La ‹Nouvelle horreur vague› —así se conoce a la corriente de nuevo cine de terror francés surgida a principios de la pasada década— brindó al aficionado al terror más extremo múltiples alegrías, ya fuese en forma de sobresalientes películas, o de directores prometedores a los que seguir la pista a lo largo de su carrera.
Uno de estos realizadores, Pascal Laugier, quien demostró con creces su aptitud para retorcer al espectador más curtido en su asiento con su segundo largometraje Martyrs (2008), aterriza por primera vez en nuestras salas de cine tras pasar por la reciente edición del festival de Sitges con El hombre de las sombras (The Tall Man); un thriller que guarda no pocas similitudes con el anterior filme del director, y cuya mayor lacra es la constante e inevitable comparativa entre ambos.
Ante todo, hay que remarcar que, pese a lo que el trailer intente vendernos, El hombre de las sombras no es una cinta de terror al uso. Si bien es cierto que durante la primera mitad de la película podemos encontrar los rasgos estilísticos vistos una y mil veces en el género —con una administración del suspense más efectiva que los supuestos sustos metidos con calzador—, una vez llegados a la mitad del recorrido, la historia abandona su cariz siniestro para adentrarse en los terrenos del drama más convencional. Esta apuesta estructural es la mayor similitud con Martyrs que posee el filme; la sensación de comenzar viendo una película y terminar viendo otra radicalmente distinta una vez sobrepasado el ecuador de la historia; lo cual puede no ser plato de buen gusto para todos los espectadores, pero es algo que, sin duda, enriquece el conjunto.
El segundo gran parecido entre El hombre de las sombras y la anterior cinta de Laugier es lo controvertido de la temática. Detrás de las desapariciones de los niños —que suponen el eje central sobre el que gira la película— se desvelarán unos acontecimientos que apelan directamente a la ética del público, generando un interesante debate interno y un conflicto a la hora de identificarnos con los personajes que hacen del visionado del filme una experiencia diferente para cada espectador.
Lo que podría haber sido una gran plusvalía, supone al final un trago amargo; y es que Laugier no se moja en absoluto a la hora de crear una tesis personal sobre la historia. Esto, en Martyrs, puede quedar perdonado por lo místico de los temas a tratar, pero en el caso de El hombre de las sombras el director muestra una falta de valor deleznable a la hora de posicionarse sobre su obra, dejando, con una pregunta directa y mirada a cámara, todo el peso sobre el espectador. Esto, a nivel formal, se traduce en un tercer acto cuyo tono abandona la dureza predominante para caer en un maniqueísmo endulzado propio de un telefilm de sobremesa de los sábados, destruyendo por completo la atmósfera de la cinta.

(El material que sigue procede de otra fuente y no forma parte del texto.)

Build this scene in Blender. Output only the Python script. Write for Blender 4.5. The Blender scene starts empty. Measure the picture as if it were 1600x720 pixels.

Existen dos modos de enfrentarse a El hombre de las sombras: como neófito en la obra de Laugier, el espectador puede encontrarse con una experiencia aceptable, con unos actores que no pasan de solventes, y soportada por una temática compleja y el buen hacer del director a la hora de desarrollar las secuencias de suspense. Una opción a tener en cuenta si se ansía ver género con algo de personalidad. Por otra parte, si somos conocedores —y amantes— de la obra del director, el recuerdo de Martyrs planeará sobre El hombre de las sombras durante toda la película, evocando la crudeza y las agallas —por no decir otra cosa— que el bueno de Pascal parece haberse dejado en casa en esta ocasión, convirtiendo su tercer largometraje en una película aceptable. Sin más.